Bellies Getting Healthy

Bellies Getting Healthy

Copyright 2004, Traffic World, Inc.

Freight business provided a stronger contribution to the bottom line at American air carriers in the first quarter but the improvement wasn''t enough to offset continuing problems at the major airlines.

Net losses such as the $230 million on Northwest Airlines and $124 million at Continental Airlines in the first three months of the year were sharply better than the troubled airlines reported in the same quarter a year ago but were dispiriting evidence that the carriers still face deep restructuring.

The turmoil took another turn this month with the resignation of US Airways chief David Siegel as that carrier struggles to bring its costs into line with a new breed of smaller, more flexible competitors on the passenger side of the business.

The airlines said rising fuel prices had offset much of their cost-cutting, and with losses still in the triple digits for several of the airlines and one major, United Airlines, still in bankruptcy protection, the industry is bracing for more changes and possible consolidation.

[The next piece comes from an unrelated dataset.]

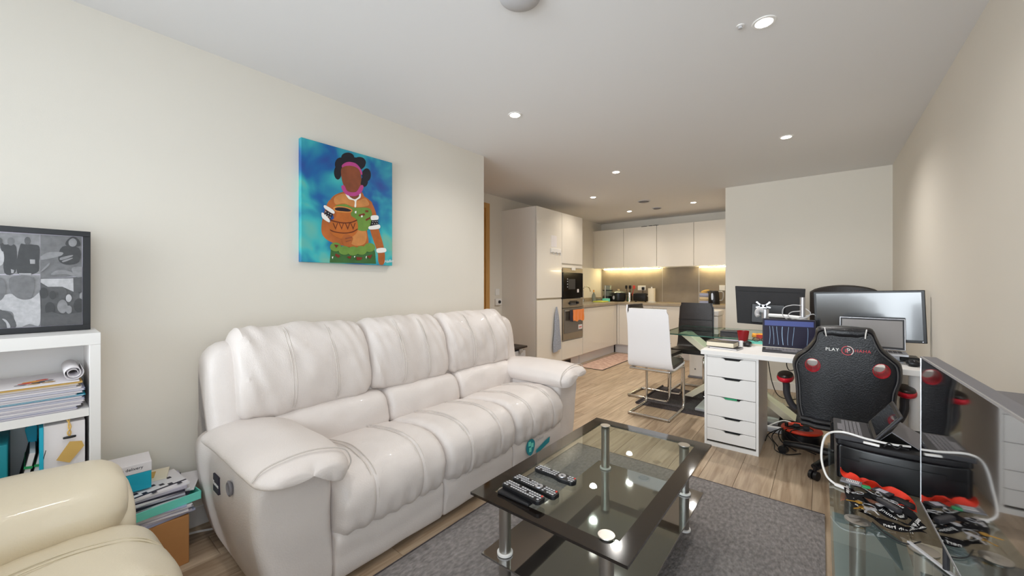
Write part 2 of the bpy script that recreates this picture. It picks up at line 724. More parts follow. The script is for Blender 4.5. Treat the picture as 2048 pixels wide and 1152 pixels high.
PAINTING = [
('skirt','green_dark',0,((1.207,1.502),(1.293,1.490),(1.410,1.491),(1.498,1.526),(1.521,1.470),(1.528,1.387),(1.196,1.380))),
('arm_right','skin',1,((1.410,1.849),(1.480,1.829),(1.526,1.753),(1.549,1.639),(1.582,1.541),(1.599,1.458),(1.594,1.398),(1.568,1.376),(1.546,1.404),(1.540,1.471),(1.507,1.552),(1.480,1.631),(1.453,1.759))),
('torso','skin',1,((1.309,1.863),(1.410,1.881),(1.445,1.839),(1.498,1.815),(1.489,1.715),(1.458,1.629),(1.467,1.523),(1.393,1.493),(1.301,1.494),(1.261,1.530),(1.222,1.679),(1.192,1.750),(1.222,1.816))),
('belly','skin_light',1,((1.334,1.615),(1.445,1.619),(1.445,1.530),(1.376,1.504),(1.325,1.535))),
('top_cloth','green_cloth',1,((1.234,1.753),(1.301,1.775),(1.359,1.762),(1.480,1.773),(1.494,1.691),(1.462,1.621),(1.393,1.612),(1.342,1.648),(1.277,1.686),(1.238,1.719))),
('arm_left','skin',1,((1.192,1.780),(1.162,1.700),(1.145,1.623),(1.150,1.557),(1.199,1.517),(1.293,1.498),(1.350,1.538),(1.342,1.569),(1.293,1.556),(1.222,1.580),(1.192,1.644),(1.222,1.724),(1.238,1.788))),
('shoulders','skin_light',1,((1.230,1.809),(1.301,1.845),(1.376,1.811),(1.445,1.839),(1.471,1.795),(1.376,1.767),(1.293,1.778),(1.234,1.764))),
('neck','skin_dark',1,((1.317,1.927),(1.410,1.946),(1.414,1.866),(1.367,1.814),(1.309,1.847))),
('necklace','white',1,((1.301,1.845),(1.313,1.848),(1.334,1.828),(1.367,1.819),(1.397,1.843),(1.399,1.863),(1.411,1.866),(1.408,1.837),(1.380,1.812),(1.377,1.770),(1.365,1.768),(1.365,1.808),(1.325,1.814))),
('hair','hair',1,((1.309,2.042),(1.305,2.022),(1.294,2.003),(1.278,1.991),(1.260,1.987),(1.244,1.992),(1.234,2.005),(1.230,2.023),(1.234,2.043),(1.244,2.061),(1.260,2.074),(1.278,2.079),(1.294,2.074),(1.305,2.061))),
('hair','hair',1,((1.363,2.103),(1.358,2.088),(1.346,2.074),(1.327,2.063),(1.307,2.058),(1.290,2.060),(1.277,2.068),(1.273,2.080),(1.277,2.095),(1.290,2.109),(1.307,2.119),(1.327,2.125),(1.346,2.123),(1.358,2.116))),
('hair','hair',1,((1.449,2.089),(1.444,2.071),(1.431,2.054),(1.412,2.042),(1.391,2.037),(1.372,2.040),(1.359,2.050),(1.354,2.065),(1.359,2.083),(1.372,2.100),(1.391,2.112),(1.412,2.117),(1.431,2.115),(1.444,2.104))),
('hair','hair',1,((1.487,2.012),(1.484,1.991),(1.475,1.973),(1.461,1.962),(1.446,1.959),(1.433,1.965),(1.423,1.978),(1.420,1.997),(1.423,2.017),(1.433,2.034),(1.446,2.046),(1.461,2.050),(1.475,2.044),(1.484,2.030))),
('hair','hair',1,((1.464,1.957),(1.461,1.942),(1.453,1.928),(1.442,1.919),(1.430,1.917),(1.418,1.921),(1.411,1.931),(1.408,1.946),(1.411,1.961),(1.418,1.974),(1.430,1.983),(1.442,1.986),(1.453,1.982),(1.461,1.972))),
('hair','hair',1,((1.275,1.980),(1.272,1.959),(1.265,1.941),(1.255,1.930),(1.244,1.928),(1.234,1.935),(1.227,1.949),(1.224,1.968),(1.227,1.989),(1.234,2.006),(1.244,2.018),(1.255,2.020),(1.265,2.014),(1.272,1.999))),
('hair','hair',1,((1.445,2.075),(1.435,2.052),(1.408,2.029),(1.371,2.011),(1.330,2.001),(1.294,2.002),(1.270,2.013),(1.261,2.031),(1.270,2.053),(1.294,2.075),(1.330,2.094),(1.371,2.104),(1.408,2.104),(1.435,2.094))),
('headband','pink',1,((1.277,2.027),(1.317,2.060),(1.376,2.063),(1.414,2.028),(1.418,1.996),(1.359,2.023),(1.293,2.007))),
('face','skin_dark',1,((1.277,2.011),(1.334,2.039),(1.393,2.031),(1.414,1.979),(1.405,1.921),(1.376,1.875),(1.325,1.862),(1.289,1.898),(1.273,1.956))),
('scarf','pink',1,((1.273,1.887),(1.293,1.898),(1.317,1.864),(1.376,1.871),(1.410,1.922),(1.431,1.918),(1.414,1.874),(1.376,1.843),(1.317,1.837),(1.285,1.858))),
('pot','clay',1,((1.222,1.724),(1.238,1.707),(1.234,1.680),(1.199,1.645),(1.193,1.607),(1.214,1.564),(1.261,1.545),(1.325,1.551),(1.376,1.588),(1.390,1.637),(1.376,1.684),(1.342,1.703),(1.340,1.726),(1.349,1.743),(1.309,1.722),(1.261,1.715))),
('pot_rim','clay_light',1,((1.218,1.731),(1.230,1.747),(1.277,1.757),(1.334,1.753),(1.350,1.740),(1.334,1.724),(1.277,1.717),(1.234,1.718))),
('pot_mouth','hair',1,((1.230,1.735),(1.253,1.746),(1.301,1.750),(1.340,1.740),(1.325,1.729),(1.269,1.724),(1.238,1.725))),
('pot_band','clay_dark',1,((1.199,1.663),(1.222,1.656),(1.285,1.652),(1.342,1.663),(1.380,1.682),(1.381,1.675),(1.342,1.655),(1.285,1.644),(1.222,1.647),(1.198,1.654))),
('pot_band','clay_dark',1,((1.199,1.595),(1.230,1.586),(1.293,1.585),(1.350,1.599),(1.384,1.621),(1.384,1.613),(1.350,1.591),(1.293,1.578),(1.230,1.579),(1.202,1.587))),
('pot_pattern','clay_dark',0,((1.214,1.639),(1.234,1.596),(1.250,1.642),(1.244,1.642),(1.234,1.611),(1.221,1.639))),
('pot_pattern','clay_dark',0,((1.255,1.645),(1.275,1.601),(1.291,1.648),(1.285,1.647),(1.275,1.616),(1.261,1.644))),
('pot_pattern','clay_dark',0,((1.296,1.650),(1.317,1.605),(1.334,1.653),(1.327,1.652),(1.317,1.621),(1.303,1.649))),
('pot_pattern','clay_dark',0,((1.334,1.654),(1.355,1.609),(1.372,1.658),(1.365,1.657),(1.355,1.625),(1.340,1.654))),
('hand','skin',1,((1.277,1.547),(1.301,1.576),(1.342,1.565),(1.350,1.546),(1.334,1.501),(1.301,1.494),(1.281,1.516))),
('hand_fingers','skin_dark',0,((1.297,1.548),(1.346,1.563),(1.347,1.556),(1.301,1.541))),
('hand_fingers','skin_dark',0,((1.301,1.529),(1.342,1.541),(1.342,1.535),(1.304,1.522))),
('waist_roll','green_cloth',1,((1.271,1.488),(1.266,1.473),(1.252,1.461),(1.234,1.456),(1.215,1.459),(1.202,1.468),(1.197,1.482),(1.202,1.497),(1.215,1.509),(1.234,1.514),(1.252,1.512),(1.266,1.502))),
('waist_roll','green_cloth',1,((1.332,1.469),(1.327,1.454),(1.312,1.442),(1.293,1.437),(1.274,1.440),(1.260,1.449),(1.255,1.464),(1.260,1.479),(1.274,1.491),(1.293,1.496),(1.312,1.493),(1.327,1.484))),
('waist_roll','green_cloth',1,((1.395,1.469),(1.390,1.454),(1.375,1.442),(1.354,1.437),(1.335,1.439),(1.320,1.449),(1.315,1.464),(1.320,1.479),(1.335,1.491),(1.354,1.497),(1.375,1.494),(1.390,1.484))),
('waist_roll','green_cloth',1,((1.456,1.478),(1.450,1.462),(1.435,1.449),(1.414,1.444),(1.393,1.447),(1.378,1.457),(1.373,1.472),(1.378,1.487),(1.393,1.500),(1.414,1.505),(1.435,1.503),(1.450,1.493))),
('waist_roll','green_cloth',1,((1.519,1.503),(1.513,1.487),(1.497,1.474),(1.476,1.468),(1.454,1.471),(1.439,1.481),(1.433,1.496),(1.439,1.512),(1.454,1.525),(1.476,1.531),(1.497,1.528),(1.513,1.518))),
('armband','white',1,((1.165,1.746),(1.222,1.720),(1.218,1.699),(1.162,1.726))),
('armband','white',1,((1.143,1.690),(1.154,1.695),(1.193,1.659),(1.190,1.640),(1.150,1.661))),
('armband','white',1,((1.489,1.723),(1.540,1.732),(1.541,1.704),(1.491,1.694))),
('armband','white',1,((1.473,1.647),(1.549,1.669),(1.552,1.641),(1.477,1.626))),
('armband','white',1,((1.535,1.496),(1.599,1.504),(1.603,1.477),(1.537,1.467))),
('armband_middle','hair',0,((1.170,1.716),(1.216,1.696),(1.199,1.664),(1.160,1.688))),
('armband_middle','hair',0,((1.491,1.692),(1.541,1.702),(1.544,1.669),(1.480,1.650))),
('cloth_motif','maroon',0,((1.393,1.718),(1.436,1.734),(1.441,1.721),(1.397,1.707))),
('cloth_motif','maroon',0,((1.445,1.693),(1.480,1.714),(1.482,1.704),(1.448,1.682))),
('cloth_motif','maroon',0,((1.234,1.443),(1.265,1.430),(1.253,1.414),(1.230,1.428))),
('cloth_motif','maroon',0,((1.309,1.424),(1.342,1.434),(1.334,1.410))),
('cloth_motif','maroon',0,((1.376,1.428),(1.423,1.427),(1.410,1.408),(1.380,1.406))),
('cloth_motif','maroon',0,((1.453,1.437),(1.498,1.452),(1.480,1.418))),
('cloth_motif','maroon',0,((1.222,1.500),(1.253,1.498),(1.238,1.478))),
('cloth_motif','maroon',0,((1.445,1.758),(1.467,1.757),(1.462,1.744),(1.443,1.744))),
('cloth_highlight','white',0,((1.367,1.738),(1.377,1.741),(1.376,1.723),(1.365,1.724))),
('cloth_highlight','white',0,((1.445,1.432),(1.455,1.441),(1.450,1.416))),
('cloth_highlight','white',0,((1.208,1.419),(1.218,1.422),(1.213,1.405))),
('cloth_highlight','white',0,((1.359,1.431),(1.369,1.434),(1.363,1.420))),
('cloth_highlight','white',0,((1.410,1.712),(1.420,1.719),(1.424,1.706),(1.411,1.701)))]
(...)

Amid the red ink, cargo business turned up virtually across the board at the airlines in the first quarter and industrial freight traffic was especially strong while mail traffic has waned in the face of the U.S. Postal Service''s new look at the way it uses the airlines.

American Airlines showed the largest improvement in cargo, with a 10.4 percent gain over last year''s first quarter pushing revenue up to $148 million in the first three months of 2004. The cargo yield grew 4 percent as the airline said strong growth in its premium-priced Expeditefs express service had pushed up the profitability of the belly business.

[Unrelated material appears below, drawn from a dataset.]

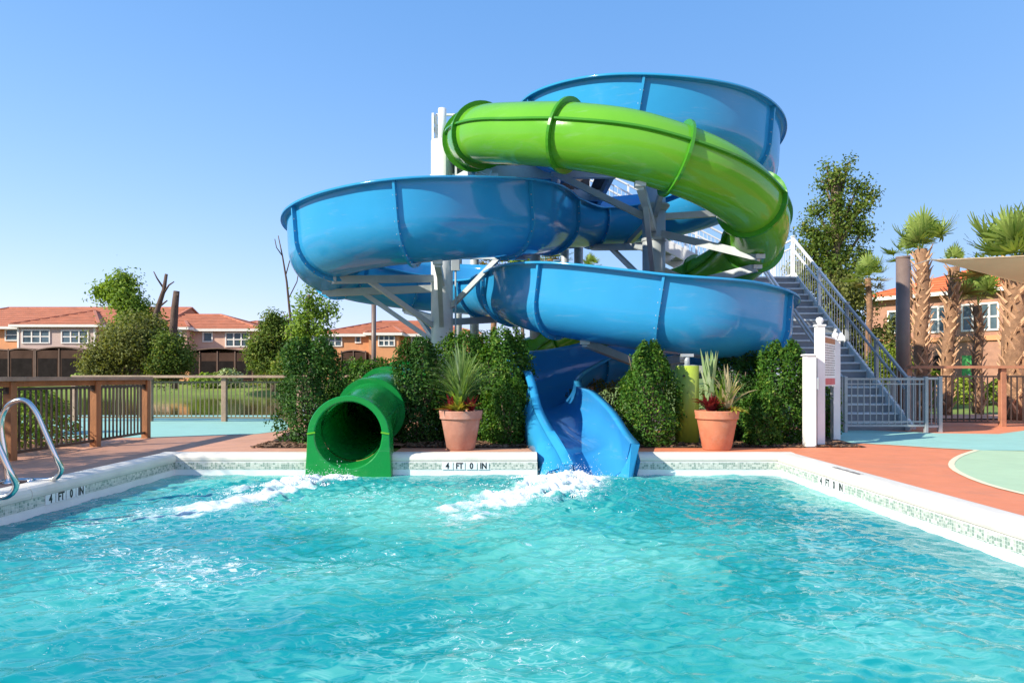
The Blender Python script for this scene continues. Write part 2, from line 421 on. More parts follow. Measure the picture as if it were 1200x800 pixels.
# moulded foot of the chute: splayed skirt between rim and pool edge
mb = MB()
T, S, U = frames(Pb); n0 = int(np.argmin(abs(Pb[:, 1]-11.9) + (np.arange(len(Pb)) < len(Pb)*.7)*99))
for sg in (1, -1):
    rings = []
    for i in range(n0, len(Pb)):
        t = (i-n0)/(len(Pb)-1-n0); p = Pb[i]
        hh = p[6] if sg > 0 else p[5]
        top = Vector(p[:3] + S[i]*sg*(p[3]+.10) + U[i]*(hh-.03))
        zb = .0 if p[1] > 10.19 else -.38
        spread = .10 + .10*sin(pi*min(1, t*1.2))
        xb = 1.02 - sg*(.70 + .05*sin(pi*t)) if sg > 0 else 1.02 + .69
        if sg > 0: base = Vector((min(top.x-.04, .16 + .22*t), p[1], zb))
        else: base = Vector((max(top.x+.005, 1.63), p[1], zb))
        mid = top*.5 + base*.5 + Vector((-.07*sg, 0, .05))
        rings.append([top, mid, base, base + Vector((.03*sg, 0, 0)), mid + Vector((.03*sg, 0, -.02)), top + Vector((.03*sg, 0, -.03))])
    mb.loft(rings)
e = Pb[-1]; Tv = Vector(T[-1])
fl = flume_profile(e[3]+.005, e[4], e[5], e[6], .01); fl = [(-e[3]-.15, e[5]-.02)] + fl + [(e[3]+.15, e[6]-.02)]
top = [Vector(e[:3]) + Vector(S[-1])*a + Vector(U[-1])*b - Tv*.0 for a, b in fl]
fr = []
for k, tp in enumerate(top):
    fr.append(Vector((tp.x, tp.y-.012, min(tp.z, tp.z))))
# front lip plate filling below and beside the trough
low = [Vector((1.0 + (.62 - 1.24*k/(len(fr)-1)), fr[k].y, -.42)) for k in range(len(fr))]
if fr[0].x < fr[-1].x: low = low[::-1]
mb.loft([fr, low], closed=False, smooth=False)
mb.build('chute_skirt', M['blue'], slide)

# ------------------------------------------------------------------ green tube
gp = [(-.55, 17.2, 6.45, .53), (-.72, 15.4, 6.15, .53), (-.80, 14.2, 5.90, .53), (-.52, 13.1, 5.64, .53), (0.15, 12.3, 5.38, .53),
      (1.0, 11.55, 5.08, .53), (2.05, 11.2, 4.78, .54), (3.3, 11.45, 4.42, .54), (4.25, 12.35, 4.12, .54), (4.74, 13.5, 3.86, .54),
      (4.68, 14.7, 3.52, .54), (4.1, 15.7, 3.18, .54), (3.1, 16.55, 2.80, .54), (2.0, 17.6, 2.28, .54), (.7, 18.4, 1.68, .54),
      (-1.0, 17.9, 1.2, .54), (-2.1, 16.6, .98, .53), (-2.38, 15.0, .86, .52), (-2.35, 13.4, .74, .51), (-2.30, 12.0, .64, .5), (-2.29, 11.2, .53, .46), (-2.29, 10.6, .44, .445), (-2.29, 10.05, .34, .445)]
Pg = spline(gp, .10)
Tg, Sg, Ug = frames(Pg)
Lg = np.concatenate([[0], np.cumsum(np.linalg.norm(np.diff(Pg[:, :3], axis=0), axis=1))])
tube = thing('tube_slide', 'enclosed bright green tube slide curling in front of the blue slide', 'tube slide', (-2.3, 10.2, 0))
gc = [1.2, 3.05, 4.15, 6.35, 8.3, 10.2, 12.0] + list(np.arange(13.9, Lg[-1]-4.2, 2.0)) + [Lg[-1]-3.0, Lg[-1]-1.35]
gi = [0] + [int(np.argmin(abs(Lg-c))) for c in gc] + [len(Pg)-1]
N = 36; th = .015
for a, b in zip(gi[:-1], gi[1:]):
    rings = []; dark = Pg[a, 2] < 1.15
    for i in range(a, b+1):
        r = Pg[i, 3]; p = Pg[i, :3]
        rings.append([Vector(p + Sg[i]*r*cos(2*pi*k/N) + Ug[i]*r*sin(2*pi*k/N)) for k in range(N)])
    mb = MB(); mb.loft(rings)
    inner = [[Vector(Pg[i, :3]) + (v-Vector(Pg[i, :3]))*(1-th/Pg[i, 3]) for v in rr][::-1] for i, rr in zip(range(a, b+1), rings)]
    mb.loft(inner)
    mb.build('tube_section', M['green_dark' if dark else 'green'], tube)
    for sg in (1, -1):                                       # moulded seam along both sides
        rs = []
        for i in range(a, b+1):
            r = Pg[i, 3]; ang = .22
            d = Sg[i]*sg*cos(ang) + Ug[i]*sin(ang); up = Ug[i]*.016; p = Pg[i, :3]
            rs.append([Vector(p+d*(r-.01)-up), Vector(p+d*(r+.055)-up), Vector(p+d*(r+.055)+up), Vector(p+d*(r-.01)+up)])
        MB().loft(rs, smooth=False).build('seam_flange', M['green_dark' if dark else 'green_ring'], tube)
for i in gi[1:-1]:
    p = Pg[i, :3]; r = Pg[i, 3]; rg = [[], [], [], []]
    for k in range(N):
        d = Sg[i]*cos(2*pi*k/N) + Ug[i]*sin(2*pi*k/N)
        for j, (rr, o) in enumerate(((r-.005, -.024), (r+.085, -.024), (r+.085, .024), (r-.005, .024))):
            rg[j].append(Vector(p + d*rr + Tg[i]*o))
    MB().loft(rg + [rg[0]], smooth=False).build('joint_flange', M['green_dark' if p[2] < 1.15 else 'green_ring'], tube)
# moulded mouth: a thick collar that widens to a square foot in the water
cx, cy, cz = -2.29, 9.78, .30; K = 48
def rim(r0, y, z0=0.): return [Vector((cx + r0*cos(2*pi*k/K), y, cz+z0 + r0*sin(2*pi*k/K))) for k in range(K)]
def outer(y, wb, wt, zb=-.36):
    o = []
    for k in range(K):
        a = 2*pi*k/K; x = cos(a); z = sin(a)
        if z >= 0: o.append(Vector((cx + x*wt, y, cz + z*(wt-.02))))
        else:
            t_ = (a-pi)/(pi/2) if a <= 1.5*pi else (2*pi-a)/(pi/2); sx = -1 if a <= 1.5*pi else 1
            if t_ < .6: f = t_/.6; o.append(Vector((cx + sx*(wt + (wb-wt)*f), y, cz+(zb-cz)*f)))
            else: o.append(Vector((cx + sx*wb*(1-(t_-.6)/.4), y, zb)))
    return o
mb = MB()
yo = cy; yb = cy+.30
mb.loft([rim(.455, yb+.02, .05), rim(.47, yo+.012), rim(.485, yo), outer(yo, .60, .565), outer(yo+.015, .61, .575), outer(yb, .60, .575), rim(.50, yb+.03, .03)], smooth=False)
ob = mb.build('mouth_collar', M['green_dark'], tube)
mb = MB()
for sg in (-1, 1): mb.bar((cx+sg*.575, cy-.004, cz+.02), (cx+sg*.46, cy-.006, cz+.04), .02, .022, (0, 0, 1))
mb.build('collar_seam', M['green'], tube)

# ------------------------------------------------------------------ steel tower
tower = thing('slide_tower', 'grey steel tower with round columns, bracket arms and raised platform carrying the slides', 'tower', (.5, 15, 0))
def column(x, y, z1, r, mat='steel', seams=(2.2,)):
    mb = MB(); mb.tube([(x, y, 0), (x, y, z1)], r, 28)
    o = mb.build('column', M[mat], tower)
    mb = MB(); mb.bbox(x-r*1.7, x+r*1.7, y-r*1.7, y+r*1.7, 0, .03)
    for k in range(8):
        a = pi*k/4+.2; mb.tube([(x+r*1.35*cos(a), y+r*1.35*sin(a), .03), (x+r*1.35*cos(a), y+r*1.35*sin(a), .09)], .02, 6)
    mb.build('base_plate', M['steel'], o)
    for z in seams:
        MB().lathe([(r, z-.03), (r+.018, z-.028), (r+.018, z+.028), (r, z+.03)], (x, y, 0), 28, False).build('weld_band', M['steel'], o)
    return o
C1 = (-1.50, 15.0); C2 = (3.0, 14.8)
c1 = column(*C1, 6.15, .235, 'white_steel', (4.3,))
c2 = column(*C2, 5.35, .24, 'steel', (4.0, 3.1))
for x, y, zt, r in ((.6, 18.2, 5.6, .14), (1.36, 18.0, 5.6, .10), (1.75, 18.4, 5.6, .12), (-1.0, 18.6, 5.6, .12), (-1.5, 19.6, 5.6, .1)):
    column(x, y, zt, r, 'steel', ())
def arm(p, q, w=.12, h=.15, plate=True):
    mb = MB(); mb.bar(p, q, w, h); o = mb.build('support_arm', M['steel'], tower)
    if plate:
        q = Vector(q); mb = MB(); mb.bar(q - Vector((.0, 0, .03)), q + Vector((0, 0, .05)), .17, .14)
        mb.build('arm_plate', M['steel'], o)
def flume_pt(tgt, low=True, side=0.):
    """nearest underside point of the flume or tube to a place"""
    best = None
    for Pp, off in ((Pb, 4), (Pg, 3)):
        d = np.linalg.norm(Pp[:, :3]-np.array(tgt), axis=1); i = int(np.argmin(d))
        if best is None or d[i] < best[0]: best = (d[i], Pp[i, :3] - np.array((0, 0, Pp[i, off]+.06)))
    return Vector(best[1])
c1t = Vector((C1[0], C1[1], 0)); c2t = Vector((C2[0], C2[1], 0))
z = lambda c, h: Vector((c[0], c[1], h))
def carm(c, zc, tgt, zb=None):
    q = flume_pt(tgt)
    d = (q - z(c, q.z)); d.z = 0; d.normalize()
    r = .22
    arm(z(c, zc)+d*r, q, .12, .15)
    if zb is not None: arm(z(c, zb)+d*r, z(c, zc)*.3+q*.7, .09, .10, False)
# left column: to the upper-left loop and the run below it
carm(C1, 3.0, (-4.2, 15.0, 3.6), 1.9); carm(C1, 3.1, (-1.35, 12.7, 3.8), 2.2)
carm(C1, 2.35, (-2.6, 17.1, 3.4), 1.8); carm(C1, 2.3, (-.2, 16.3, 3.2)); carm(C1, 3.2, (-3.6, 13.6, 3.8), 2.2)
carm(C1, 5.2, (-.98, 14.5, 5.98)); carm(C1, 3.7, (.3, 14.2, 4.3), 2.6)
# right column: star of arms
carm(C2, 4.2, (2.05, 11.2, 4.78), 3.2); carm(C2, 4.3, (1.0, 15, 6), 3.4) if False else None
carm(C2, 4.1, (4.6, 13.1, 3.98)); carm(C2, 3.35, (4.7, 15.2, 3.6), 2.7); carm(C2, 2.9, (4.70, 13.6, 3.9)) 
carm(C2, 3.9, (2.0, 17.0, 5.0), 3.1); carm(C2, 1.4, (2.98, 12.3, 2.2)); carm(C2, 1.35, (5.2, 14.5, 1.9)); carm(C2, 1.3, (1.3, 12.9, 2.5))
carm(C2, 1.2, (2.98, 16.7, 1.6)); 
for tx, ty, tz in ((2.85, 12.8, 5.6), (5.05, 15, 5.35), (.66, 15, 6.1), (2.85, 17.2, 5.1)):
    q = flume_pt((tx, ty, tz)); a = z(C2, 4.5) + (q - z(C2, q.z)).normalized()*.2
    arm(a, q, .10, .13)
mb = MB(); mb.lathe([(.245, 4.6), (.33, 4.7), (.33, 4.73), (.24, 4.73)], (*C2, 0), 24, False); mb.build('collar_band', M['steel'], c2)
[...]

"March was the best month in our history," said Mark Najarian, vice president of marketing at AA Cargo. "We were really able to capitalize on the capacity we added last year."

American''s net loss totaled $166 million, a big figure except that it compares with $1.04 billion the country''s largest passenger airline lost in the first quarter of 2003. American''s $42 million operating profit was its third straight quarter in the black on continuing operations.

Northwest Airlines, helped by the rapid growth in Asia where the airline focuses its freighter network, saw cargo revenue jumped 9.6 percent to $183 million. Healthy as that growth was, it put Northwest just short of the business it had in the same period three years ago, when the economic downturn first started to hit the airline industry.

That didn''t offset a $230 million net loss that compared with a $318 million loss the airline reported last year.

Continental''s loss was a 44 percent improvement over last year and a sharp 3.3 percent gain in yield for belly cargo business pushed cargo revenue up 5.8 percent. Freight was the big gainer with an 11 percent jump in revenue while mail business was off 20 percent.

Delta reported a $383 million net loss for the first three months of 2004, with cargo revenue for the quarter up 8 percent over last year to $122 million. That was still 13.4 percent behind Delta''s cargo revenue for the quarter three years ago, however.



American says its cargo gains have come from new attention to yield through its Expeditefs service, a premium-priced express service aimed at freight shippers. American launched the service a couple of years ago as the airline phased out standard services such as the two-day delivery that was a foundation of domestic general air cargo.

With its guarantee and "ramp-to-ramp" transfers to speed transit through hubs, American''s express service is one way airlines are trying to get more out from their belly business with a new focus on the yield of their cargo traffic.

"There was a learning curve for us and our customers and now this service is proving extremely valuable," said Najarian. He said shippers trying to bypass the dock strikes in Brazil and seafood shippers in Chile seeking new markets in Asia were among the growing list of international shippers willing pay premiums in markets of tight capacity.

"In the U.S., it''s a way for the nonintegrators to compete with the integrators for overnight business. We''re seeing shippers we hadn''t seen before because we didn''t have a product to sell to them," he said. "What we saw was a huge and growing express market and there and we didn''t have a product in that market."

American''s cargo business is also benefiting from decisions by United and Delta to scale back in South America, bolstering AA''s large position in that market. The low-cost passenger airlines that have pressed the majors on the upper deck aren''t hurting the belly business, he said, because they have little to offer the freight market.

Meanwhile, Air Canada faces continuing problems as it struggles through a restructuring under bankruptcy protection. The airline reported a US$505 million operating loss in 2003 and is dipping into cash reserves even though Air Canada says its revenue is tracking according to plan this year and costs have been cut 14 percent from last year.

Air Canada has said it wants to mount a freighter operation but the airline''s $384.4 million in cargo revenue was down 11 percent from 2002. More troubling was that cargo business fell 20 percent in the second half of 2003, largely because of slimming capacity.

"Our restructuring has become more challenging as a result of record high fuel prices, increased domestic capacity by our low cost competitors and the geopolitical issues faced by the airline industry as a whole," said Air Canada CEO Robert Milton.